EK: It was amazing to be given the opportunity to be a part of the squad. Huge credit goes to them becoming winners before playing Italy. It hasn't been done since 2010 so it's a massive achievement that everyone can be proud of. In terms of where women's rugby is at, it's been broadcast to more people so therefore more people want to watch it. Slowly but surely, it's going in the right direction and I think that's massively to do with the level we're playing at now and the coaching we're being given. People want to watch good rugby and if you're not playing that, people will become less interested.

You transitioned from 15s to 7s in the summer of 2018. I know you had some rotten luck with injuries but why did you make the decision to leave 15s to play 7s? What did you find most challenging and what did you enjoy most?

EK: I made the decision for two reasons. Firstly, I wanted to improve my skills and I wanted to be put in a position where I was going to be put under pressure. 7s is insanely fast and you have to remain focused because if you make a mistake, the other team is going to score.

You have to work at it and that was a massive drive for me. The second reason was because it would obviously be a massive dream to be part of the Olympics and with it only being a couple of years away at that point, I thought it was the best time to achieve something. Ultimately, I want to be the best player in the world and I wanted to put myself in an uncomfortable position and feel challenged.

The injuries I suffered were hard to deal with at the time and I suffered a lot because my body wasn't used to the step up from being an age group player to a 7s one. My body wasn't strong enough so that's why I picked up the injuries I did. That was probably the hardest thing to deal with because although I had my dream job, I had to actually sit on the sideline for the majority of it but it was also a massive positive because it's allowed me to grow as a player.

Like some of the other Red Roses in the squad, you've got quite a big decision to make over the coming months. What is the plan for you going forward as a player? Are you going to try and compete at Tokyo next year or knuckle down at 15s, make a name for yourself at Wasps and aim to play in the Rugby World Cup next year?

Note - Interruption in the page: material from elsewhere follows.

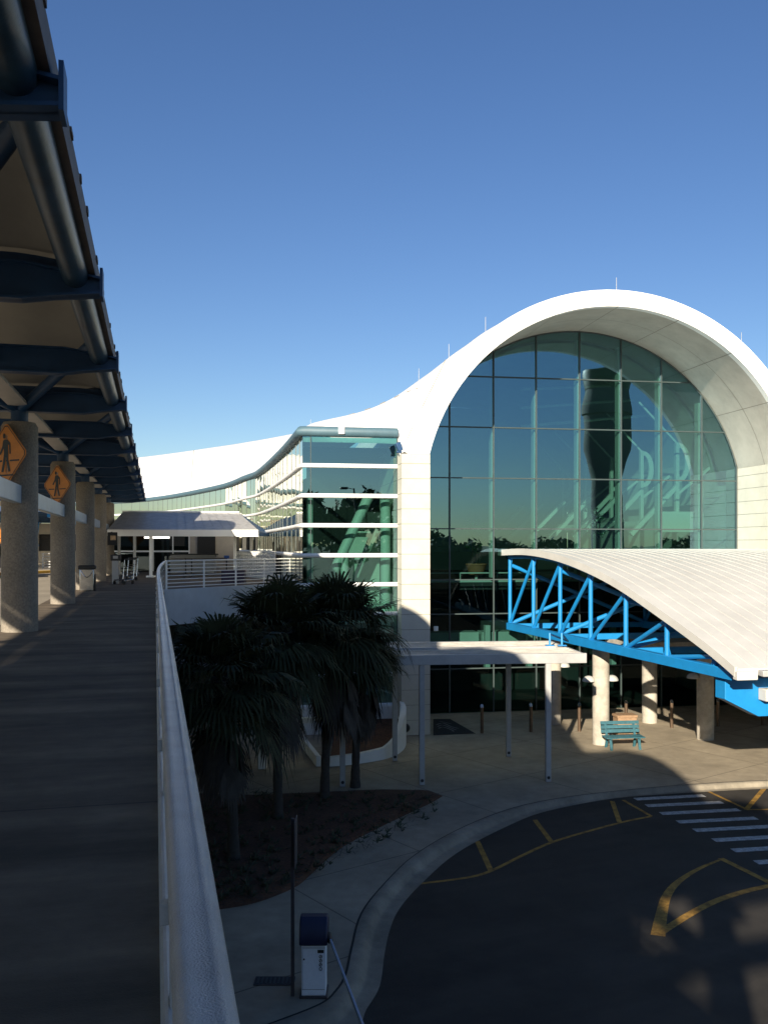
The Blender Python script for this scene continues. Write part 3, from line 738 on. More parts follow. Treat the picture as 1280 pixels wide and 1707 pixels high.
# blue box girder below the low end
gb = Vector((L1.x, L1.y, 0))
def gp(k, z): return gb+TD*-0.1+FE*k+Vector((0,0,z))
mb = MB(); mb.prism([gp(0.05, ZB-0.18), gp(0.05, ZB-0.75), gp(1.05, ZB-1.25), gp(12, ZB-1.25), gp(12, ZB-0.18)], TD*0.45)
mb.build('box_girder', 'sky_blue', TC, smooth=0, bevel=0.015)
mb = MB(); mb.box(gp(0.42, ZB-0.02)+TD*0.15, (0.9, 0.5, 0.34), FE, TD); mb.build('bearing_block', 'sky_blue', TC, bevel=0.02)
mb = MB(); mb.box(gp(1.35, ZB-0.62)+TD*0.62, (0.62, 0.36, 0.34), FE, TD); mb.box(gp(1.35, ZB-0.62)+TD*0.5, (0.16, 0.25, 0.16), FE, TD)
mb.build('floodlight', 'canopy_white', TC, bevel=0.03)
# two thin blue stays that stand on the flat roof below
for px in (916, 936):
    a = P(px, 1086, 30.0); a.z = 3.93
    mb = MB(); mb.tube([a, Vector((a.x, a.y, 4.32)), nodes[2]+Vector((0, -1.5, ZB))], 0.035, 8); mb.box(a+Vector((0,0,0.02)), (0.28, 0.2, 0.03)); mb.build('stay', 'sky_blue', TC)
# concrete columns with little dome lamps
def pcol(px, py, r, zt, lamps):
    c = G(px, py)
    o = MB().lathe([(r, 0), (r, zt*0.5), (r, zt)], c, 28).build('column', 'column', TC, smooth=40)
    for dx, dy in lamps:
        mb = MB()
        prof_ = [(0.23*math.cos(a), 0.20*math.sin(a)) for a in [i*PI/2/7 for i in range(8)]]
        mb.lathe([(0.21, -0.012)]+prof_[:-1]+[(0.01, 0.2)], (0,0,0), 18)
        q = c+Vector((dx*(r+0.19), dy*(r+0.19), 2.28))
        mb.v = [p+q for p in mb.v]; mb.span(c+Vector((dx*r*0.9, dy*r*0.9, 2.34)), q+Vector((0,0,0.06)), 0.05, 0.05)
        mb.build('dome_lamp', 'dome', o)
pcol(1001, 1240, 0.30, 3.55, ((-0.92, -0.1), (0.9, 0.3), (0.35, 0.94)))
pcol(922, 1206, 0.30, 3.55, ((0.92, 0.2),))
pcol(1082, 1204, 0.30, 3.0, ())
pcol(1175, 1232, 0.31, 3.0, ((-0.95, -0.1),))
pcol(1330, 1222, 0.31, 3.0, ())
mb = MB(); c0 = G(1082, 1204)
mb.box(c0+FE*4.5+Vector((0, 0.6, 3.16)), (11.5, 2.4, 0.30), FE, FN); mb.build('soffit_slab', 'column', TC, bevel=0.02)

# ================================================================ flat covered walkway with slim posts
CW = thing('covered_walkway', 'flat corrugated walkway roof on slim white posts between the palms and the arch', 'canopy', G(703, 1308))
cd = Vector((0.995, 0.097, 0)).normalized(); cn = Vector((-cd.y, cd.x, 0))
cb = G(703, 1308); cb = Vector((cb.x, cb.y, 0))
def C_(a, b, z): return cb+cd*a+cn*b+Vector((0,0,z))
mb = MB(); mb.slab([[C_(-9.4, 0.0, 3.78), C_(-9.4, 3.95, 3.78)], [C_(5.0, 0.0, 3.78), C_(5.0, 3.95, 3.78)]], (0,0,0.06))
k = 0.15
while k < 3.9:
    mb.box(C_(-2.2, k, 3.855), (14.4, 0.07, 0.05), cd, cn); k += 0.24
mb.build('roof_deck', 'roof_corr', CW, smooth=0)
mb = MB(); mb.box(C_(-2.2, -0.06, 3.76), (14.5, 0.12, 0.30), cd, cn); mb.build('fascia', 'grey_metal', CW, bevel=0.012)
mb = MB(); mb.box(C_(-2.2, 4.0, 3.74), (14.5, 0.10, 0.26), cd, cn); mb.build('fascia', 'grey_metal', CW, bevel=0.012)
mb = MB(); mb.box(C_(5.03, 1.97, 3.75), (0.08, 3.85, 0.26), cd, cn); mb.build('fascia', 'grey_metal', CW, bevel=0.012)
mb = MB(); mb.box(C_(-0.7, 1.62, 3.94), (0.2, 0.2, 0.14), cd, cn); mb.span(C_(-9, 1.62, 3.91), C_(4.6, 1.62, 3.91), 0.07, 0.07); mb.build('roof_conduit', 'grey_metal', CW, bevel=0.01)
for px, py in ((571, 1311), (703, 1308), (913, 1303), (658, 1268), (847, 1261)):
    c = G(px, py); mb = MB()
    mb.box(c+Vector((0,0,1.82)), (0.16, 0.16, 3.62), cd, cn)
    p = mb.build('post', 'grey_metal', CW, bevel=0.01)
    mb = MB(); mb.tube([c-cn*0.078+Vector((0,0,0.14)), c-cn*0.086+Vector((0,0,0.14))], 0.05, 10); mb.build('drain_hole', 'black', p)
for a in (0.0, 3.83): 
    mb = MB(); mb.box(C_(a, 1.95, 3.66), (0.12, 3.7, 0.18), cd, cn); mb.build('cross_beam', 'grey_metal', CW, bevel=0.01)

# ================================================================ plaza furniture
t = thing('park_bench', 'teal wooden slatted bench in the sun beside a round concrete column', 'bench', G(1038, 1248), math.radians(7))
mb = MB()  # unseen building added behind the camera to lower ambient light in the shade
for y in (-0.22, -0.09, 0.04, 0.17): mb.box((0, y, 0.43), (1.42, 0.11, 0.04))
mb.build('seat', 'bench_teal', t, local=True, bevel=0.006)
mb = MB(); tilt = Vector((0, 0.22, 1)).normalized(); bn = Vector((0, 1, -0.22)).normalized()
for k in range(3): mb.box(Vector((0, 0.27, 0.52))+tilt*(0.06+0.145*k), (1.42, 0.035, 0.12), ez=tilt, ey=bn)
mb.build('backrest', 'bench_teal', t, local=True, bevel=0.006)
for x in (-0.52, 0.52):
    mb = MB(); mb.span((x, -0.26, 0.0), (x, -0.14, 0.41), 0.09, 0.05); mb.build('leg', 'bench_teal', t, local=True, bevel=0.005)
    mb = MB(); mb.span((x, 0.30, 0.0), (x, 0.16, 0.41), 0.09, 0.05); mb.span((x, 0.20, 0.34), Vector((x, 0.30, 0.50))+tilt*0.42, 0.08, 0.05)
    mb.build('leg', 'bench_teal', t, local=True, bevel=0.005)
    mb = MB(); mb.box((x, -0.02, 0.385), (0.06, 0.46, 0.05)); mb.build('seat_bearer', 'bench_teal', t, local=True)

t = thing('litter_bin', 'square brown litter bin with a small white label behind the teal bench', 'bin', G(1041, 1230), math.radians(8))
MB().box((0, 0, 0.40), (0.74, 0.50, 0.80)).build('body', 'brown_box', t, local=True, bevel=0.02)
MB().box((0, 0, 0.84), (0.80, 0.56, 0.10)).build('lid', 'brown_box', t, local=True, bevel=0.02)
MB().box((0.12, -0.255, 0.66), (0.16, 0.012, 0.07)).build('label_plate', 'bar_white', t, local=True)

bol = [((803,1222), 'bronze bollard on the shaded paving right of the black door mat'),
       ((884.5,1220), 'bronze bollard at the shadow edge with its own shadow on the sunlit paving'),
       ((965,1219), 'sunlit bronze bollard left of the round column with lamps'),
       ((1043,1214), 'bronze bollard standing behind the brown litter bin'),
       ((1119,1213), 'bronze bollard between the two shaded columns under the blue truss'),
       ((1196,1211), 'bronze bollard in deep shade below the blue box girder'),
       ((1270,1209), 'bronze bollard in deep shade at the right edge of the plaza')]
b0 = None
for (px, py), lab in bol:
    if b0 is None:
        b0 = thing('bollard', lab, 'bollard', G(px, py), 0, 'bronze bollards in front of the arched glass')
        mb = MB(); mb.lathe([(0.065, 0), (0.065, 0.98)], n=18)
        mb.build('shaft', 'bronze', b0, local=True)
        mb = MB()
        pts = [Vector((0.066*math.cos(2*PI*j/18), 0.066*math.sin(2*PI*j/18), 0.98)) for j in range(18)]
        tp = [Vector((p.x, p.y, 1.04+0.9*p.y)) for p in pts]
        mb.add(pts+tp, [tuple(range(17, -1, -1)), tuple(range(18, 36))]+[(j, (j+1) % 18, 18+(j+1) % 18, 18+j) for j in range(18)])
        mb.build('slanted_cap', 'stainless', b0, local=True)
    else:
        c = copy_tree(b0); c.location = G(px, py); c['label'] = lab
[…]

EK: Both are huge opportunities but right now, I have to work on my basic skills and the more games I play in, the better I will become as a player. Hopefully, I will then have some involvement in either in the future but at the moment, we've got a massive game at the weekend and I need to focus on that and prepare as well as I can.

What's been your favourite memory as a player so far?

EK: My favourite memory is when we qualified for the Olympics. We didn't make the top four in the World Series so we had to become first in Europe. The French were incredibly strong and were beating us all year.

We lost quite a few times against Russia too. We came sixth and thought we had no chance but went to Russia, all pulled together and ended up winning the final. I've never been in an environment with that much love and good energy but that's what it felt like to be part of a great team. We were on the bench crying in the final and it was really special. It's a moment I hold so close to my heart. I wouldn't be able to explain that feeling to anyone other than if you were there yourself.